How does the data below read from its first line through the line containing "scene.camera = cam"? Print those lines exactly.
# Collected material start
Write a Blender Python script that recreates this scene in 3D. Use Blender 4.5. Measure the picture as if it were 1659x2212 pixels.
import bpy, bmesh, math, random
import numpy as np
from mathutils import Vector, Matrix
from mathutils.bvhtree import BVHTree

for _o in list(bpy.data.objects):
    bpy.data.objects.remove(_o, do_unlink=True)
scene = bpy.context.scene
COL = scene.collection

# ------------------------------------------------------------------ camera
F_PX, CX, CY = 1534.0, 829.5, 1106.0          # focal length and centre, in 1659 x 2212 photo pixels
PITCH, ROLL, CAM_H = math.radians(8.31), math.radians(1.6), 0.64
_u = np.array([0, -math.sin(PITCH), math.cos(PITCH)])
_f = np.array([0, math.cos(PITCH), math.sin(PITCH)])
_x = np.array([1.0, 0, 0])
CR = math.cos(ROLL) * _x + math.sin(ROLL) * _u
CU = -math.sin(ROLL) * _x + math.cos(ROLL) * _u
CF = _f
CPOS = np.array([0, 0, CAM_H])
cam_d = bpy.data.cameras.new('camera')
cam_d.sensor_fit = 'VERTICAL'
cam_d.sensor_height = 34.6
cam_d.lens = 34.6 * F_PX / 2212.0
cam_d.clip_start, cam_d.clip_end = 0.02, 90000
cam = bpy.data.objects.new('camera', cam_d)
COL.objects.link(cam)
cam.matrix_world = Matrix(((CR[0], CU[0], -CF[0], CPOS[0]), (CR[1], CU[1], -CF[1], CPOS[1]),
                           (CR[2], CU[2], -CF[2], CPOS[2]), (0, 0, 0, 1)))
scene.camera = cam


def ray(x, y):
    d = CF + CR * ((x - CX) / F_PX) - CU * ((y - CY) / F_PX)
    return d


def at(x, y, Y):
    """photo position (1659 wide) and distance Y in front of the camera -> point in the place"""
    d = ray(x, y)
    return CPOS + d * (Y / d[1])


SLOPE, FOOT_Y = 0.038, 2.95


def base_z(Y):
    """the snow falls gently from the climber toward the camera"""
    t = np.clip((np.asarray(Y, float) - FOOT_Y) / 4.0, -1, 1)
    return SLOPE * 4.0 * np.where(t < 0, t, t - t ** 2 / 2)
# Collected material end
*Task response:*
Write a Blender Python script that recreates this scene in 3D. Use Blender 4.5. Measure the picture as if it were 1659x2212 pixels.
import bpy, bmesh, math, random
import numpy as np
from mathutils import Vector, Matrix
from mathutils.bvhtree import BVHTree

for _o in list(bpy.data.objects):
    bpy.data.objects.remove(_o, do_unlink=True)
scene = bpy.context.scene
COL = scene.collection

# ------------------------------------------------------------------ camera
F_PX, CX, CY = 1534.0, 829.5, 1106.0          # focal length and centre, in 1659 x 2212 photo pixels
PITCH, ROLL, CAM_H = math.radians(8.31), math.radians(1.6), 0.64
_u = np.array([0, -math.sin(PITCH), math.cos(PITCH)])
_f = np.array([0, math.cos(PITCH), math.sin(PITCH)])
_x = np.array([1.0, 0, 0])
CR = math.cos(ROLL) * _x + math.sin(ROLL) * _u
CU = -math.sin(ROLL) * _x + math.cos(ROLL) * _u
CF = _f
CPOS = np.array([0, 0, CAM_H])
cam_d = bpy.data.cameras.new('camera')
cam_d.sensor_fit = 'VERTICAL'
cam_d.sensor_height = 34.6
cam_d.lens = 34.6 * F_PX / 2212.0
cam_d.clip_start, cam_d.clip_end = 0.02, 90000
cam = bpy.data.objects.new('camera', cam_d)
COL.objects.link(cam)
cam.matrix_world = Matrix(((CR[0], CU[0], -CF[0], CPOS[0]), (CR[1], CU[1], -CF[1], CPOS[1]),
                           (CR[2], CU[2], -CF[2], CPOS[2]), (0, 0, 0, 1)))
scene.camera = cam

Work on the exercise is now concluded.